"I can't take pay; it is pay enough to see your countenances," she said.
Turning from Fairfax road the troops moved toward Germantown, north of Fairfax,—a place of six miserable huts, over one of which the Confederate flag was flying. Bonham's brigade of South Carolinians was there. Ayer's battery galloped into position. A shell was sent among them. They were about leaving, having been ordered to retreat by Beauregard. The shell accelerated their movements. Camp equipage, barrels of flour, clothing, entrenching tools, were left behind, and we made ourselves merry over their running.
Those were the days of romance. War was a pastime, a picnic, an agreeable diversion.
A gray-haired old negro came out from his cabin, rolling his eyes and gazing at the Yankees.
"Have you seen any Rebels this morning?" we asked.
"Gosh a'mighty, massa! Dey was here as thick as bees, ges 'fore you cum; but when dat ar bumshell cum screaming among 'em, dey ran as if de Ole Harry was after 'em."
All of this, the flight of the Rebels, the negro's story, was exhilarating to the troops, who more than ever felt that the march to Richmond was going to be a nice affair.
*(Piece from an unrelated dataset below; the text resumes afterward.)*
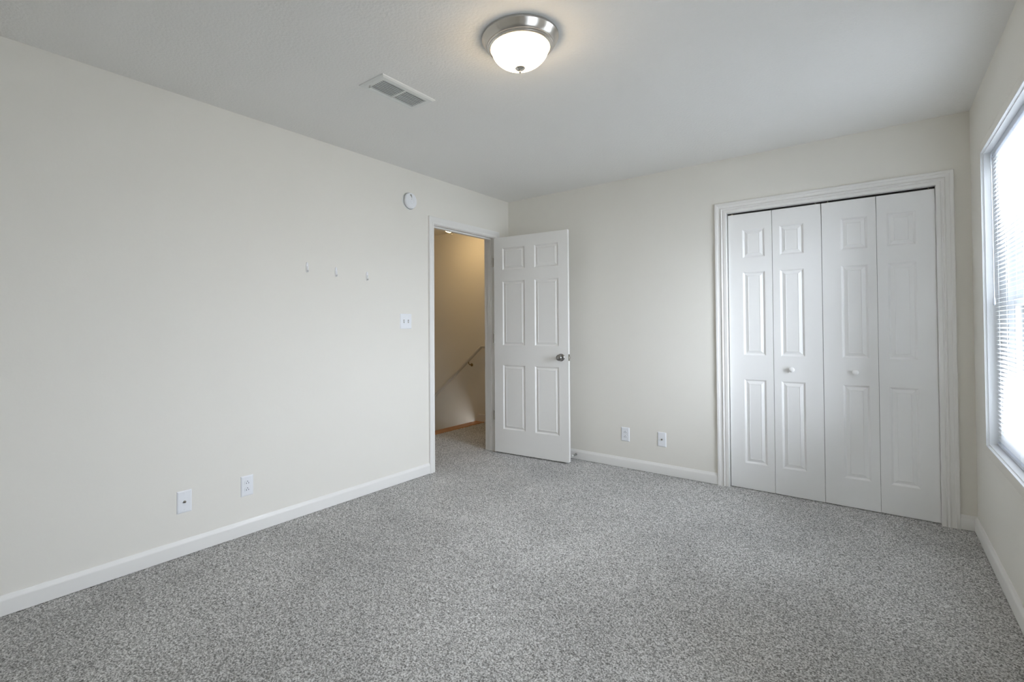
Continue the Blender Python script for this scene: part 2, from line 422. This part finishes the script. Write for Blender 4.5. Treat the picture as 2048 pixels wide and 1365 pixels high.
lathe(bm, [(0.0, 0.0), (0.033, 0.0), (0.033, 0.004), (0.0125, 0.012), (0.0115, 0.028), (0.022, 0.035), (0.0275, 0.047), (0.022, 0.060), (0.0, 0.064)], 32, 'Y', (kx, 0.035, kz), cap=False)
smooth_by_angle(obj('door_knob', bm, STEEL, d1), 50)
bm = bmesh.new(); box(bm, 0.7555, 0.7585, 0.0045, 0.0305, kz-0.029, kz+0.029, 0.001)
lp = obj('latch_plate', bm, HINGE, d1)
bm = bmesh.new()
pts = [(0.0, -0.0085), (0.010, -0.0085), (0.010, 0.0085), (0.0, 0.0085)]
vs = []
for (x, y) in ((0.7585, 0.009), (0.7585, 0.026), (0.7695, 0.026), (0.763, 0.009)):
    vs.append((x, y))
lo = [bm.verts.new((x, y, kz-0.009)) for x, y in vs]; hi = [bm.verts.new((x, y, kz+0.009)) for x, y in vs]
bm.faces.new(lo); bm.faces.new(hi)
for i in range(4): bm.faces.new((lo[i], lo[(i+1) % 4], hi[(i+1) % 4], hi[i]))
obj('latch_bolt', bm, NICKEL, lp)
for zc in (1.809, 1.084, 0.352):
    bm = bmesh.new()
    tube(bm, [(-0.0055, 0.003, zc-0.044), (-0.0055, 0.003, zc+0.044)], 0.0055, 14)
    box(bm, -0.004, 0.0005, 0.003, 0.033, zc-0.044, zc+0.044)
    smooth_by_angle(obj('hinge', bm, HINGE, d1), 40)

# two pairs of bifold closet doors
def bifold(name, leaves, knob_x, pins):
    root = struct(empty(name, ((leaves[0][0]+leaves[-1][1])/2, 0.02, 0)))
    ox = root.location.x
    for i, (a, b, pa, pb) in enumerate(leaves):
        bm = leaf_bm(a-ox, b-ox, 0.004, 2.017, 0.030, [(pa-ox, pb-ox, c, d) for c, d in ((0.188, 0.800), (0.976, 1.586), (1.690, 1.899))], False)
        lf = obj('door_leaf', bm, CLOS, root)
        if a < knob_x < b:
            bm = bmesh.new()
            lathe(bm, [(0, 0.0), (0.0095, 0.0), (0.0085, -0.004), (0.0075, -0.009), (0.009, -0.013), (0.0155, -0.018), (0.0178, -0.024), (0.0165, -0.0295), (0.011, -0.0335), (0.005, -0.0350), (0, -0.0353)],
                  32, 'Y', (knob_x-ox, 0.0, 0.884), cap=False)
            smooth_by_angle(obj('door_knob', bm, CLOS, lf), 50)
        for p in pins:
            if a < p < b:
                bm = bmesh.new(); tube(bm, [(p-ox, 0.010, 2.016), (p-ox, 0.010, 2.034)], 0.004, 12); box(bm, p-ox-0.006, p-ox+0.006, 0.004, 0.016, 2.016, 2.020)
                obj('pivot_pin', bm, NICKEL, lf)
    return root
bifold('door_2', [(2.005, 2.2880, 2.101, 2.244), (2.2912, 2.5780, 2.336, 2.479)], 2.401, (2.032, 2.548))
bifold('door_3', [(2.5818, 2.8680, 2.685, 2.825), (2.8712, 3.1470, 2.922, 3.060)], 2.752, (2.618, 3.120))
bm = bmesh.new(); box(bm, c0+0.001, c1-0.001, 0.026, 0.050, ch-0.004, ch)
struct(obj('trim_7', bm, BLACK))

# ------------------------------------------------------------------ windows
def window(idx, win):
    a, b, c, d = win; X = W+0.085
    root = struct(empty('window_%d' % idx, (X, (a+b)/2, c)))
    L = lambda bm: [setattr(v, 'co', v.co - root.location) for v in bm.verts]
    bm = bmesh.new()                                                # casing round the opening, painted like the wall
    wprof = [(0.0, -0.002), (0.0, 0.0125), (0.0035, 0.0125), (0.0065, 0.010), (0.050, 0.0085), (0.0545, 0.0065), (0.057, 0.0)]
    molding(bm, [(a, c, -1, -1), (a, d, -1, 1), (b, d, 1, 1), (b, c, 1, -1)], wprof, lambda u, v, h: (W-h, u, v), True)
    L(bm); smooth_by_angle(obj('window_casing', bm, WALL, root), 25)
    bm = bmesh.new()                                                # white bead and lining of the reveal
    slab(bm, [a, b], [c, d], [(a+0.004, b-0.004, c+0.004, d-0.004)], lambda u, v, s: (s, u, v), W-0.0150, W-0.004)
    slab(bm, [a, b], [c, d], [(a+0.010, b-0.010, c+0.010, d-0.010)], lambda u, v, s: (s, u, v), W-0.004, X)
    L(bm); obj('window_lining', bm, VINYL, root)
    bm = bmesh.new()
    slab(bm, [a+0.010, b-0.010], [c+0.010, d-0.010], [(a+0.046, b-0.046, c+0.046, d-0.046)], lambda u, v, s: (s, u, v), X-0.02, X+0.06)
    L(bm); obj('window_frame', bm, VINYL, root)
    mz = 1.300
    for (z0, z1, xo) in ((c+0.044, mz+0.018, 0.0), (mz-0.018, d-0.044, 0.030)):
        bm = bmesh.new()
        slab(bm, [a+0.044, b-0.044], [z0, z1], [(a+0.080, b-0.080, z0+0.036, z1-0.036)], lambda u, v, s: (X+xo+s, u, v), 0.0, 0.026)
        L(bm); sash = obj('window_sash', bm, VINYL, root)
        bm = bmesh.new(); box(bm, X+xo+0.011, X+xo+0.015, a+0.078, b-0.078, z0+0.034, z1-0.034)
        L(bm); obj('glass_pane', bm, GLASS, sash)
    return root
window(1, WINS[0]); window(2, WINS[1])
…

On the morning of the 18th the head of the column entered Centreville, once a thrifty place, where travellers from the western counties found convenient rest on their journeys to Washington and Alexandria. Its vitality was gone. The houses were old and poor. Although occupying one of the most picturesque situations in the world, it was in the last stages of decay.
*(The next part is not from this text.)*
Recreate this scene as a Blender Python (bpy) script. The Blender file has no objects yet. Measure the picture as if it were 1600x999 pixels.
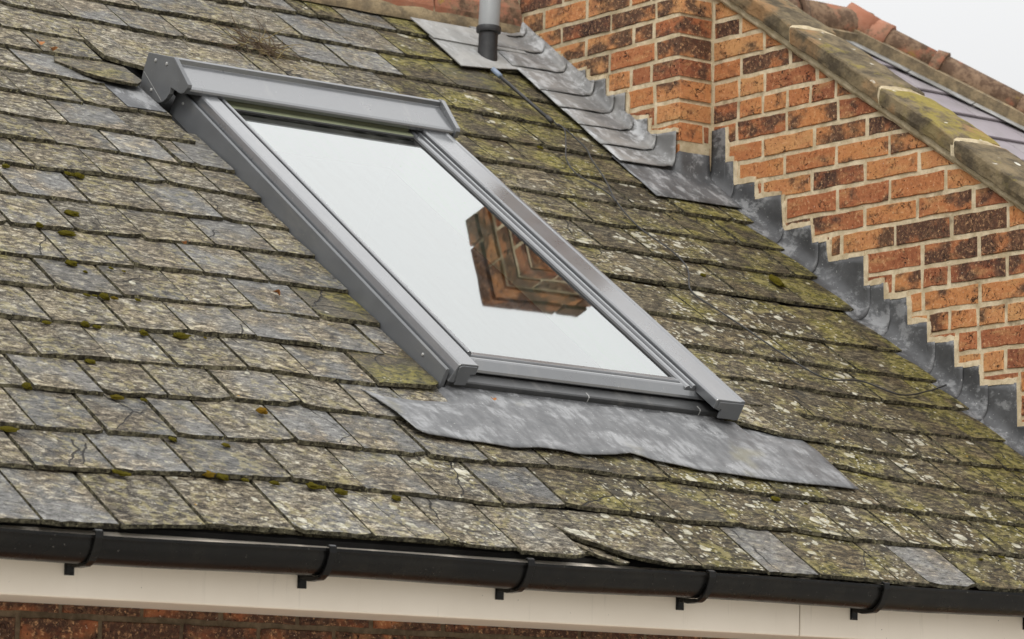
import bpy, bmesh, math, random
from mathutils import Vector, Matrix, noise

scene = bpy.context.scene
COL = scene.collection
RAD = math.radians

# ---------------------------------------------------------------- measured data (metres)
# roof coordinates: u along the eaves, v up the slope from the eaves, h off the roof plane
CAM_LOC=[-7.708, -8.958, 3.305]
CAM_R=[0.793033, -0.608979, 0.015565]; CAM_U=[-0.094163, -0.097299, 0.990791]; CAM_F=[0.601857, 0.787196, 0.134505]
ROOF_O=[0.0, -2.179, 3.87]
LEFT_COURSES={0: [(-3.841, 0.006), (-3.631, 0.015), (-3.385, 0.042), (-3.133, 0.044), (-2.906, 0.046), (-2.678, 0.041), (-2.473, 0.025), (-2.265, 0.008), (-1.896, 0.005), (-1.672, 0.003), (-1.485, 0.003), (-1.2, -0.006), (-1.087, -0.008), (-0.898, -0.007), (-0.701, -0.018)], 1: [(-3.746, 0.263), (-3.523, 0.27), (-3.304, 0.284), (-3.009, 0.295), (-2.801, 0.28), (-2.581, 0.268), (-2.388, 0.253), (-2.169, 0.274), (-1.962, 0.26), (-1.8, 0.236), (-1.598, 0.239), (-1.391, 0.239), (-1.206, 0.209), (-1.006, 0.204), (-0.824, 0.199), (-0.626, 0.191), (-0.437, 0.176)], 2: [(-3.66, 0.45), (-3.461, 0.458), (-3.254, 0.467), (-3.107, 0.482), (-2.889, 0.494), (-2.693, 0.487), (-2.489, 0.48), (-2.294, 0.471), (-2.091, 0.485), (-1.889, 0.468), (-1.69, 0.457), (-1.501, 0.438), (-1.319, 0.426), (-1.138, 0.421), (-0.938, 0.399), (-0.857, 0.399), (-0.582, 0.385), (-0.348, 0.372)], 3: [(-3.578, 0.653), (-3.374, 0.655), (-3.183, 0.67), (-2.975, 0.687), (-2.765, 0.687), (-2.567, 0.682), (-2.398, 0.668)], 4: [(-3.479, 0.827), (-3.27, 0.837), (-3.07, 0.849), (-2.842, 0.869), (-2.645, 0.859), (-2.445, 0.848), (-2.239, 0.861)], 5: [(-3.355, 1.025), (-3.132, 1.031), (-2.932, 1.034), (-2.72, 1.053), (-2.519, 1.037), (-2.315, 1.028), (-2.231, 1.029)], 6: [(-3.249, 1.219), (-3.051, 1.221), (-2.843, 1.221), (-2.631, 1.224), (-2.423, 1.221), (-2.231, 1.218)], 7: [(-3.142, 1.396), (-2.927, 1.406), (-2.703, 1.414), (-2.484, 1.416), (-2.231, 1.406)], 8: [(-3.234, 1.576), (-3.026, 1.588), (-2.804, 1.595), (-2.568, 1.611), (-2.362, 1.608), (-2.239, 1.604)], 9: [(-3.12, 1.783), (-2.888, 1.787), (-2.65, 1.787), (-2.448, 1.789), (-2.241, 1.783)], 10: [(-2.975, 1.978), (-2.752, 1.993), (-2.532, 1.99), (-2.361, 1.976), (-2.245, 1.969)], 11: [(-2.824, 2.17), (-2.615, 2.166), (-2.418, 2.149), (-2.364, 2.151), (-2.252, 2.143)], 12: [(-2.712, 2.329), (-2.491, 2.316), (-2.253, 2.319)], 13: [(-2.79, 2.513), (-2.579, 2.499), (-2.388, 2.499), (-2.262, 2.488)], 14: [(-2.681, 2.681), (-2.42, 2.678)]}
RIGHT_COURSES={3: [(-1.019, 0.658), (-0.865, 0.614), (-0.677, 0.578), (-0.501, 0.553), (-0.313, 0.54), (-0.166, 0.521)], 4: [(-1.192, 0.826), (-1.052, 0.774), (-0.878, 0.763), (-0.713, 0.739), (-0.529, 0.731), (-0.374, 0.726), (-0.188, 0.72), (-0.067, 0.717)], 5: [(-1.077, 0.945), (-0.996, 0.954), (-0.814, 0.926), (-0.608, 0.897), (-0.404, 0.897), (-0.192, 0.901), (-0.038, 0.896)], 6: [(-0.984, 1.128), (-0.933, 1.129), (-0.741, 1.111), (-0.545, 1.093), (-0.416, 1.086), (-0.184, 1.087), (-0.027, 1.092)], 7: [(-0.971, 1.315), (-0.832, 1.313), (-0.6, 1.291), (-0.371, 1.274), (-0.182, 1.27), (-0.009, 1.267)], 8: [(-1.013, 1.525), (-0.826, 1.505), (-0.555, 1.479), (-0.362, 1.465), (-0.142, 1.464), (-0.008, 1.459)], 9: [(-1.033, 1.769), (-0.841, 1.747), (-0.699, 1.743), (-0.537, 1.739), (-0.244, 1.734), (-0.021, 1.727)], 10: [(-1.042, 1.972), (-0.943, 1.965), (-0.737, 1.96), (-0.444, 1.946), (-0.138, 1.946), (-0.022, 1.948)], 11: [(-1.0, 2.159), (-0.854, 2.154), (-0.671, 2.149), (-0.437, 2.141), (-0.232, 2.147), (-0.03, 2.143)], 12: [(-1.071, 2.335), (-0.809, 2.333), (-0.566, 2.326), (-0.355, 2.331), (-0.129, 2.339), (-0.018, 2.333)], 13: [(-1.081, 2.54), (-1.013, 2.535), (-0.842, 2.535), (-0.667, 2.534), (-0.394, 2.52)], 14: [(-1.057, 2.736), (-0.824, 2.735), (-0.682, 2.736), (-0.503, 2.723), (-0.394, 2.719)]}
TOP_COURSES={0: [(-2.561, 2.858), (-2.345, 2.864), (-2.212, 2.828)], 1: [(-2.632, 3.03), (-2.434, 3.014), (-2.223, 2.995), (-2.121, 2.981)], 2: [(-2.548, 3.223), (-2.298, 3.206), (-2.093, 3.19), (-1.886, 3.172), (-1.666, 3.172), (-1.441, 3.166), (-1.243, 3.166), (-1.013, 3.173), (-0.799, 3.17), (-0.56, 3.162)], 3: [(-2.17, 3.391), (-1.963, 3.385), (-1.757, 3.387), (-1.556, 3.376), (-1.325, 3.373), (-1.118, 3.376), (-0.897, 3.377), (-0.672, 3.392)], 4: [(-1.604, 3.592), (-1.428, 3.598), (-1.217, 3.609), (-1.132, 3.612), (-1.011, 3.607), (-0.794, 3.607), (-0.673, 3.595)], 5: [(-1.176, 3.76), (-1.064, 3.768), (-0.843, 3.76), (-0.652, 3.762), (-0.379, 3.763)]}
TOP_RIGHT_COURSES={0: [(-0.931, 2.949), (-0.642, 2.94), (-0.38, 2.927)]}
MID15_U=[-1.687, -1.582, -1.356, -1.142, -0.935]
CLEAN_UV=[(-2.187, 3.278), (-1.985, 3.299), (-1.853, 3.443), (-2.638, 2.284), (-2.535, 2.217), (-2.372, 2.199), (-2.289, 2.096), (-3.005, 1.884), (-2.504, 1.889), (-2.457, 1.717), (-2.609, 1.523), (-2.409, 1.518), (-2.535, 1.307), (-2.322, 1.115), (-2.518, 0.951), (-3.863, 0.102), (-3.795, 0.123), (-3.606, 0.539), (-3.374, 0.559), (-3.621, 0.359), (-3.426, 0.356), (-2.714, 0.375), (-2.832, 0.578), (-2.536, 0.582), (-2.364, 0.542), (-2.208, 0.392), (-2.278, 0.415), (-1.28, 3.655), (-0.898, 3.672), (-1.0, 3.491), (-1.353, 3.249), (-1.244, 3.451), (-1.106, 3.279), (-2.267, 1.072), (-3.173, 0.621), (-2.511, 0.723), (-2.587, 1.19), (-2.7, 2.337), (-2.546, 2.795), (-3.173, 0.436), (-3.133, 0.261)]
DARK_UV=[(-1.521, 0.103), (-1.023, 0.08), (-2.236, 1.095), (-2.346, 2.206)]
OLIVE_UV=[(-2.319, 1.314), (-2.344, 0.936), (-0.617, 3.823), (-0.65, 3.477), (-0.713, 3.277)]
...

A German met us with a welcome. Negro women peeped at us through the chinks of the walls where the clay had fallen out. At a large two-story house, which in former days reflected the glory of the Old Dominion, sat a man far gone with consumption. He had a pitiful story to tell of his losses by the Rebels.
Here we saw the women of Centreville, so accomplished in the practice of snuff-dipping, filling their teeth and gums with snuff, and passing round the cup with one swab for the company!